Adventures with Pastry

Kathy is new to the Monforte Dairy team, so she has the privilege of expanding her knowledge about all things to do with the dairy.

This week, Kathy brought home butter. Her big goal was to try to tackle pastry. Not a chef by any means (although, Kathy does have 20 years of experience in the food service industry), she would categorize herself more as a home cook. In her words, “not the kind of home cook where it's ‘mom's cooking is the best I've ever tasted’, but more like ‘I have a bunch of this in the fridge, what could I make that my family might possibly eat’”.

Do you have memories of your mom or your grandma's pastry? Kathy remembers that it was always butter pastry and she has tried to make her own 3 times before; but pastry has always been challenging for her. She handles it far too much, lacks the patience to break up the butter into the flour properly and Kathy doesn’t stop and chill it thoroughly between stages. But this week, she had a lot of ground pork, a lot of apples, and fresh butter. So yes. Kathy made pastry.

The first thing Kathy did before she made the pastry was to taste the butter. She said that she wished she could “…find the words to describe it. It just tasted so clean, and pure. It felt special.”
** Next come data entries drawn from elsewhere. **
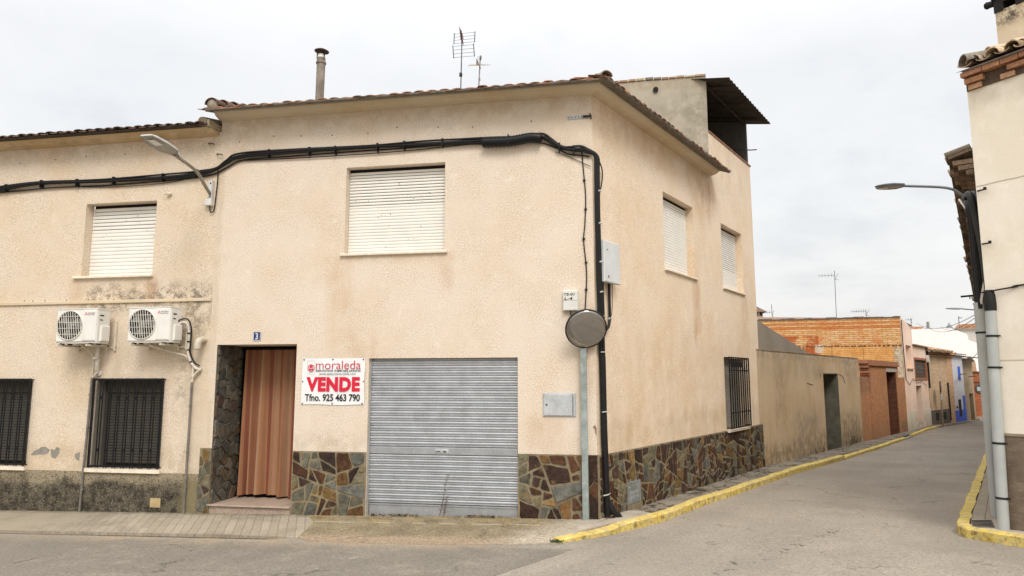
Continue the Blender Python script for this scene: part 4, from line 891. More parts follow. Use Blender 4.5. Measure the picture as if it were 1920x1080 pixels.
mb = MB(); mb.tube(spline([SIDE.p(.05, .10, 5.85), SIDE.p(.25, .05, 5.77), SIDE.p(.31, .03, 5.64), SIDE.p(.27, .03, 5.48), SIDE.p(.13, .06, 5.28), SIDE.p(.07, .08, 5.1)], 6), .011, 6)
tag(build('cable_loop', mb, M['cable'], at=SIDE.p(.1, 0, 5.3)), 'small black cable loop bulging from the bundle on the side wall', 'cable')
mb = MB(); wp = [(-.17, 6.0), (-.14, 5.6), (-.115, 5.21), (-.135, 4.75), (-.16, 4.48), (-.13, 4.12), (-.12, 3.85), (-.14, 3.5), (-.165, 3.15)]
mb.tube(spline([FRONT.p(a, .014, z) for a, z in wp], 5), .0105, 6)
for a, z in ((-.135, 5.5), (-.12, 5.0), (-.158, 4.5), (-.125, 4.1), (-.13, 3.65), (-.16, 3.25)): mb.fbox(FRONT, a - .022, a + .022, .0, .03, z - .012, z + .012)
tag(build('thin_wire', mb, M['cable'], at=FRONT.p(-.14, 0, 3.2)), 'thin black wire tacked down the wall left of the corner above the mirror', 'wire')
mb = MB(); q = [SIDE.p(.10, .065, 2.95), SIDE.p(.12, .065, 2.4), SIDE.p(.135, .065, 1.4), SIDE.p(.165, .07, .4), SIDE.p(.175, .075, .02)]
mb.tube(q, .052, 12); mb.tube([SIDE.p(.19, .062, 2.55), SIDE.p(.20, .062, 1.4), SIDE.p(.215, .065, .3)], .024, 8); mb.tube([SIDE.p(.08, .07, 3.3), SIDE.p(.1, .068, 2.9)], .05, 10)
cd = build('corner_conduit', mb, M['cable'], at=SIDE.p(.16, .07, 0)); tag(cd, 'black protective cable conduit running down the house corner to the pavement', 'conduit')
mb = MB(); mb.tube(spline([SIDE.p(.20, .09, .25), SIDE.p(.24, .13, .1), SIDE.p(.33, .17, .02), SIDE.p(.40, .19, -.03)], 4), [.05, .055, .06, .06, .06, .06, .06, .06, .06, .06, .055, .05, .045], 10); build('foot_bend', mb, M['rubber'], cd)
for z in (2.62, 1.66, .36): mb = MB(); mb.tube([SIDE.p(.03, .09, z), SIDE.p(.12, .125, z + .005), SIDE.p(.23, .10, z + .01)], .010, 6); build('clamp', mb, M['clip'], cd)

# ------------------------------------------------------------------ left street lamp
SL_ = thing('street_lamp', 'white led street lamp on a bent arm fixed at the seam between the two houses', 'street lamp', (-7.05, 0, 5.7))
mb = MB(); mb.fbox(FRONT, -7.10, -7.01, 0, .035, 5.50, 5.86); mb.fbox(FRONT, -7.015, -7.005, 0, .07, 5.50, 5.86)
for z in (5.55, 5.81): mb.lathe(FRONT.p(-7.06, .035, z), (0, -1, 0), [(.016, 0), (.014, .012), (0, .013)], 6, None, 1)
build('wall_plate', mb, [M['lamp_grey'], M['eyelet']], SL_)
mb = MB(); mb.tube(spline([(-7.055, -.04, 5.60), (-7.045, -.25, 5.73), (-7.03, -.45, 5.86), (-7.03, -.62, 5.92), (-7.03, -1.12, 6.0)], 5), .030, 10); build('arm', mb, M['arm'], SL_)
fr = Frame(-7.03, -1.05, 0, -1)         # along the head, away from the wall
tilt = .10
def head(mb, fr, z, L, W, H_, tilt, mi=0):
    secs = [(0.0, .05, .05), (.10, .07, .055), (.20, .13, .05), (.32, .95 * W / 2, .06), (.62, W / 2, .055), (.88, W * .42, .04), (1.0, W * .30, .022)]
    vs = []
    for t, w, h in secs:
        zz = z + tilt * L * t
        vs += [fr.p(L * t, -w, zz - h * .5), fr.p(L * t, -w, zz + h * .1), fr.p(L * t, -w * .72, zz + h * .65), fr.p(L * t, w * .72, zz + h * .65), fr.p(L * t, w, zz + h * .1), fr.p(L * t, w, zz - h * .5)]
    n = len(secs); fs = [(k * 6 + j, k * 6 + (j + 1) % 6, (k + 1) * 6 + (j + 1) % 6, (k + 1) * 6 + j) for k in range(n - 1) for j in range(5)]
    mb.add(vs, fs, None, mi, False); mb.add([vs[0], vs[1], vs[2], vs[3], vs[4], vs[5]], [(0, 1, 2, 3, 4, 5)]); mb.add(vs[-6:], [(5, 4, 3, 2, 1, 0)])
    un = MB(); un.add([fr.p(L * t, s * (w - .012), z + tilt * L * t - h * .5 + .004) for t, w, h in secs for s in (-1, 1)], [(k * 2, k * 2 + 1, k * 2 + 3, k * 2 + 2) for k in range(n - 1)])
    ln = MB(); zz = lambda t: z + tilt * L * t - .032
    ln.add([fr.p(L * t, s, zz(t)) for t, s in ((.58, -.075), (.58, .075), (.86, .065), (.86, -.065))], [(0, 1, 2, 3)])
    return un, ln
mb = MB(); un, ln = head(mb, fr, 6.02, .78, .36, .06, tilt); build('lamp_head', mb, M['lamp_grey'], SL_); build('underside', un, M['lamp_under'], SL_, normals=False); build('lens', ln, M['lamp_glass'], SL_, normals=False)
mb = MB(); mb.cham(FRONT, -7.135, -7.0, 0, .09, 5.375, 5.495, .012); tag(build('junction_box', mb, M['white_plastic'], at=FRONT.p(-7.06, 0, 5.37)), 'small white junction box on the wall just below the left street lamp bracket', 'junction box')
mb = MB(); mb.tube(spline([(-6.93, -.03, 6.05), (-6.925, -.03, 5.85), (-6.94, -.03, 5.6), (-6.955, -.03, 5.38), (-6.98, -.03, 5.27), (-7.03, -.04, 5.26), (-7.05, -.045, 5.38)], 5), .011, 6)
tag(build('lamp_cable', mb, M['cable'], at=(-6.95, 0, 5.3)), 'black cable dropping from the bundle and looping up into the junction box', 'cable')

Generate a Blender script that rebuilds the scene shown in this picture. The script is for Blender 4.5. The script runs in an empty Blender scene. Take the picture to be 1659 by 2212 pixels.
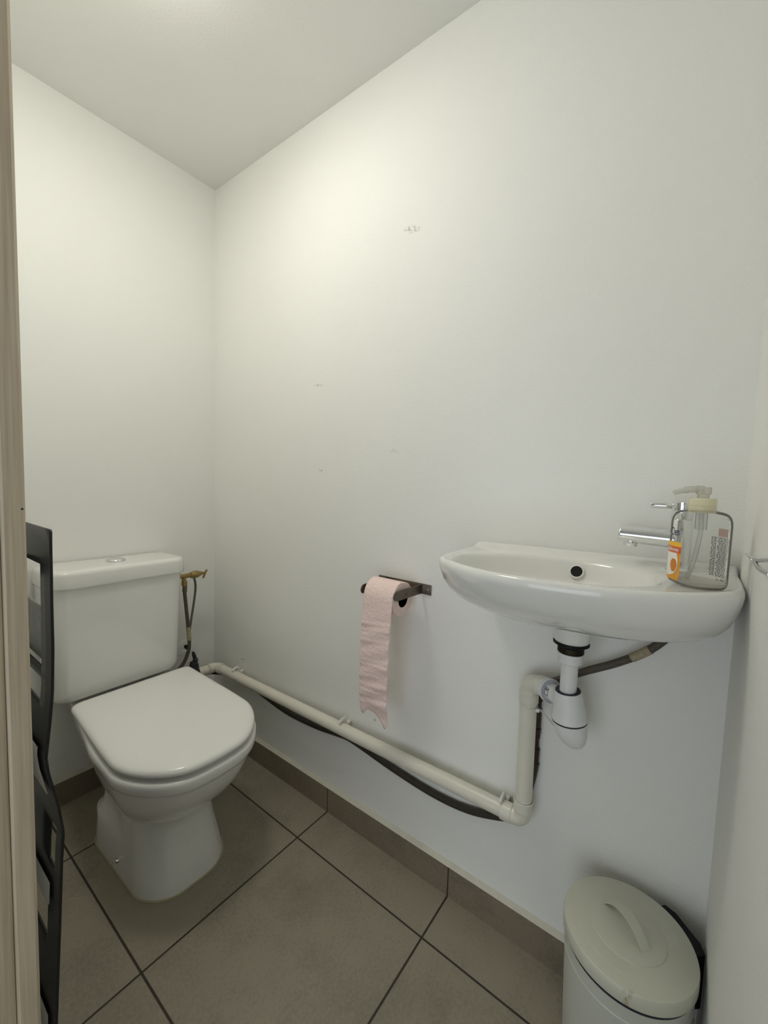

The next thing she noticed was how the butter performed as she broke it up into the flour. Because this was not a traditional pressed block of butter, but a loosely packed ball of fresh churned glory, it broke up into the flour like a dream. It was like it fell into bits into the flour, but in a good way. Like it really wanted to be pastry.

Adding the water and getting the right consistency for the first knead has traditionally been a struggle for Kathy. Usually, she ends up with a sticky mess that she overworks like crazy. Not this time. This time, the water, butter and flour came together effortlessly. It felt so good to knead that first ball together. Like Kathy knew what she was doing. Her grandma would be proud!

Kathy chilled the dough for over an hour as she chopped the apples and made the Tourtiere filling. Then she (as tradition dictates) overworked the dough as she tried to roll it out. Kathy also made pretty much of a disaster of the edges of her pies. But both pies baked off beautifully despite her efforts to sabotage them, and Kathy’s family had them both gobbled up in less than 12 hours. They weren't pretty, but they were delicious.

Kathy is calling that a win, both on the family front and on the mom front. And she will be making pastry again - she needs to practice that whole "rolling out the dough thing". And her family is down for pie of any type, any day.

Thank you, Monforte butter. Thank you for bringing Kathy one step closer to the home cook she wants to be.

What would you make with Monforte's fresh butter?